- GIVEN REQUEST
Copy exactly the lines from the start of the material through the line with "from mathutils import Vector, Matrix". Pictures stay out of the copy.
═══
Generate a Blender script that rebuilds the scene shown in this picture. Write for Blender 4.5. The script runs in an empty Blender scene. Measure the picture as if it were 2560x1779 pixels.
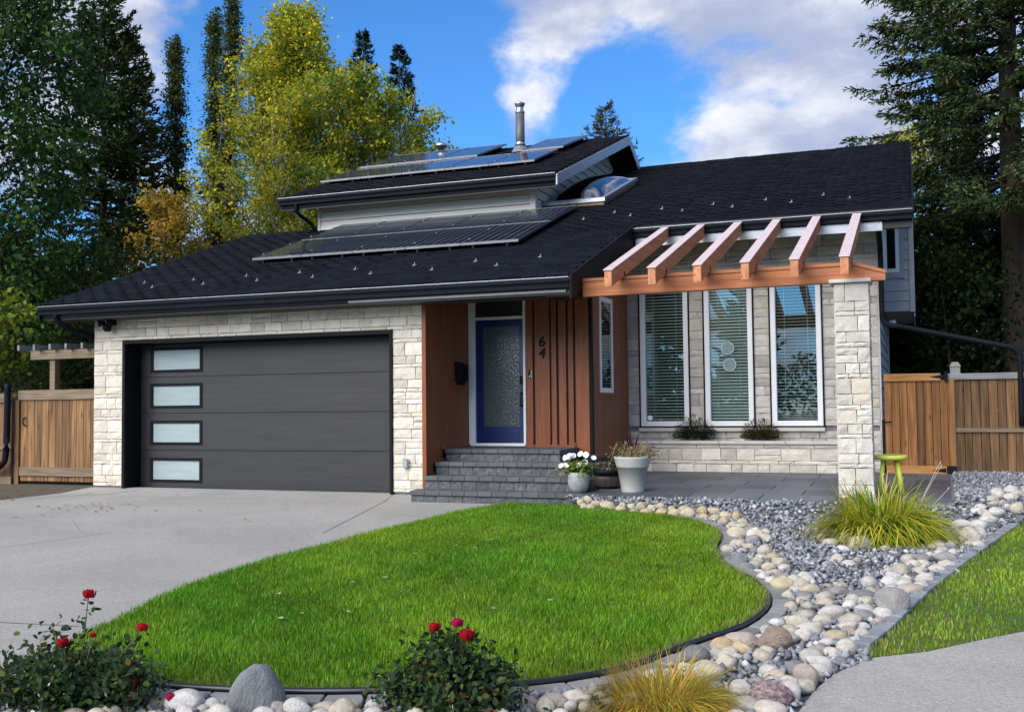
import bpy, bmesh, math, random
import numpy as np
from mathutils import Vector, Matrix

random.seed(7); rng = np.random.default_rng(7)
S = bpy.context.scene
COL = S.collection
R = math.radians

# ------------------------------------------------------------------ camera
cam_d = bpy.data.cameras.new('camera'); cam = bpy.data.objects.new('camera', cam_d); COL.objects.link(cam)
cam_d.sensor_width = 36.0; cam_d.lens = 2611.07 / 2560 * 36.0
cam_d.clip_start = 0.1; cam_d.clip_end = 2000
_p, _y, _r = -.0483326, .3682521, -.01039127
_B = Matrix(((1, 0, 0), (0, 0, -1), (0, 1, 0)))
_Ry = Matrix(((math.cos(_y), 0, math.sin(_y)), (0, 1, 0), (-math.sin(_y), 0, math.cos(_y))))
_Rx = Matrix(((1, 0, 0), (0, math.cos(_p), -math.sin(_p)), (0, math.sin(_p), math.cos(_p))))
_Rz = Matrix(((math.cos(_r), -math.sin(_r), 0), (math.sin(_r), math.cos(_r), 0), (0, 0, 1)))
_M = (_Rz @ _Rx @ _Ry @ _B).transposed()
_C = Matrix(((_M[0][0], -_M[0][1], -_M[0][2]), (_M[1][0], -_M[1][1], -_M[1][2]), (_M[2][0], -_M[2][1], -_M[2][2])))
cam.matrix_world = Matrix.Translation((0, 0, 1.26)) @ _C.to_4x4()
S.camera = cam

# ------------------------------------------------------------------ world, sun, exposure
SUN_EL, SUN_AZ = 37, 204          # azimuth: compass from +y clockwise; light comes from front left
W = bpy.data.worlds.new('World'); S.world = W; W.use_nodes = True
wn, wl = W.node_tree.nodes, W.node_tree.links
wn.clear()
def wnode(t, **k):
    n = wn.new(t)
    for a, b in k.items(): setattr(n, a, b)
    return n
wo = wnode('ShaderNodeOutputWorld'); bg = wnode('ShaderNodeBackground')
sky = wnode('ShaderNodeTexSky', sky_type='NISHITA', sun_disc=False)
sky.sun_elevation = R(SUN_EL); sky.sun_rotation = R(SUN_AZ); sky.altitude = 900; sky.air_density = 1.0; sky.dust_density = 0.25; sky.ozone_density = 3.0
wl.new(bg.outputs[0], wo.inputs[0])
SKY_K = 0.13
def wmath(op, a, b=None, c=None):
    n = wnode('ShaderNodeMath', operation=op)
    for i, v in enumerate((a, b, c)):
        if v is None: continue
        if isinstance(v, (int, float)): n.inputs[i].default_value = v
        else: wl.new(v, n.inputs[i])
    return n.outputs[0]
def wvec(op, a, b=None, s=None):
    n = wnode('ShaderNodeVectorMath', operation=op)
    for i, v in enumerate((a, b)):
        if v is None: continue
        if isinstance(v, tuple): n.inputs[i].default_value = v
        else: wl.new(v, n.inputs[i])
    if s is not None:
        if isinstance(s, (int, float)): n.inputs['Scale'].default_value = s
        else: wl.new(s, n.inputs['Scale'])
    return n.outputs['Value'] if op in ('DOT_PRODUCT', 'LENGTH') else n.outputs[0]
tc = wnode('ShaderNodeTexCoord')
D = wvec('NORMALIZE', tc.outputs['Generated'])
sx = wnode('ShaderNodeSeparateXYZ'); wl.new(D, sx.inputs[0])
den = wmath('ADD', wmath('MAXIMUM', sx.outputs[2], 0.0), 0.22)
P = wvec('MULTIPLY', wvec('SCALE', D, s=wmath('DIVIDE', 1.0, wmath('ADD', den, .75))), (1.0, 1.0, 1.7))
def wnoise(vec, scale, detail, rough, dist=0.0):
    n = wnode('ShaderNodeTexNoise', noise_dimensions='3D')
    n.inputs['Scale'].default_value = scale; n.inputs['Detail'].default_value = detail
    n.inputs['Roughness'].default_value = rough; n.inputs['Distortion'].default_value = dist
    wl.new(vec, n.inputs['Vector']); return n.outputs['Fac']
n1 = wnoise(P, 6.4, 14, .60, .15)
n2 = wnoise(wvec('ADD', P, (3.1, 1.7, 0.4)), 5.0, 8, .55)
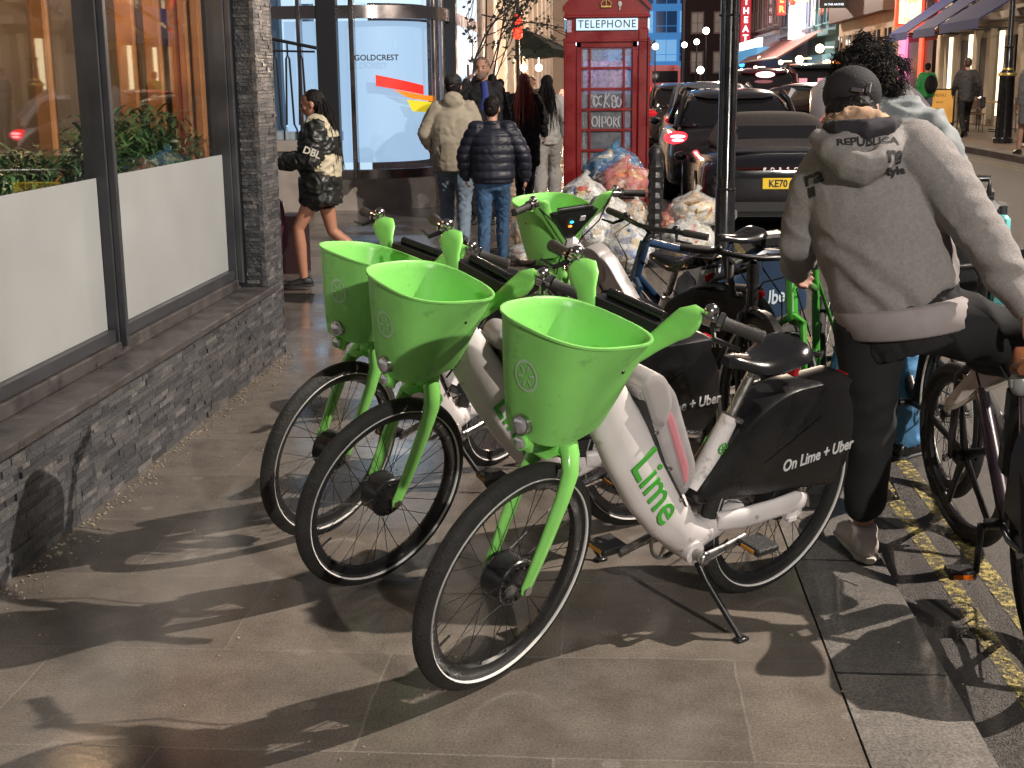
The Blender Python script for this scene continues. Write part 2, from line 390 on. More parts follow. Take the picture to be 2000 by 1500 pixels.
═══
- WRITTEN RESPONSE
Generate a Blender script that rebuilds the scene shown in this picture. Write for Blender 4.5. The script runs in an empty Blender scene. Measure the picture as if it were 2560x1779 pixels.
import bpy, bmesh, math, random
import numpy as np
from mathutils import Vector, Matrix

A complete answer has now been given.